Ronaldo się ożeni?

A przynajmniej ktoś chce go do tego zmusić .  

Bo czy coś takiego jak chęć ustatkowania się i założenia rodziny mogło zrodzić się w głowie C-Rona? Co prawda, pewne zmiany już zauważyłyśmy. Być może to wpływ przeprowadzki do Hiszpanii Cristiano, a być może kolejnych już wiosen na karku,  nie da się jednak ukryć, że C-Ron dojrzał. Tylko czy aż tak?

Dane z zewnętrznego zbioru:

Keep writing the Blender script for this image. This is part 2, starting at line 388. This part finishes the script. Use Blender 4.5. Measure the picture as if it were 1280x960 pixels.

Nie. Wszystkie zakochane w Ronaldo fanki uspokajamy - aż tak jeszcze nie. Myśl o małżeństwie Cristiano nie zrodziła się bowiem w głowie głównego zainteresowanego (albo my nic o tym nie wiemy), ale u prezesa Realu Madryt, Florentino Pereza.

Otóż, Florentino, zmartwiony rozwiązłym trybem życia swojej najnowszej gwiazdy, postanowił - jak donosi Corriere Dello Sport - skłonić go do zaniechania brzydkich i niezdrowych nawyków, czyli balowania do białego rana i chodzenia do łóżka z dopiero co poznanymi dziewczynami. Najlepiej więc gdyby się ożenił i zaraz po treningach biegł do domu zajmować się dziećmi.

Mając bowiem w pamięci zainteresowanie mediów jakie wywoływała obecność Davida, Florentino obawia się, iż sytuacja może się powtórzyć. Z tą jednak różnicą, że tym razem podopieczny Pereza nie będzie miał już Victorii, która trzymałaby go pod pantoflem. Najwyraźniej więc prezes Realu chce zmienić ten stan rzeczy.

- Troszczymy się o wszystko co dotyczy Cristiano - zapewniał dyrektor generalny Królewskich - Jorge Valdano. - Jeżeli będzie taka potrzeba, znajdziemy mu ochroniarza- twierdził. Tylko czy on uchroni Ronaldo przed złymi dziewczynami? Obawiamy się, że nie bardzo.

Niemniej wszystko wskazuje na to, że Cristiano poważnie potraktował słowa Pereza i faktycznie postanowił się ożenić. Mamy nawet dowód - pierścionek zaręczynowy na palcu Ronaldo. Wyjaśnienia są dwa - albo Ronaldo faktycznie się zaręczył, ale pierścionek zamiast narzeczonej sobie kupił, albo też - jako że siebie kocha najbardziej na świecie - sobie samemu postanowił ślubować wieczną miłość.

Hmmm...musimy przyznać, że obie możliwości wydają się równie prawdopodobne - ot, cały Cristiano.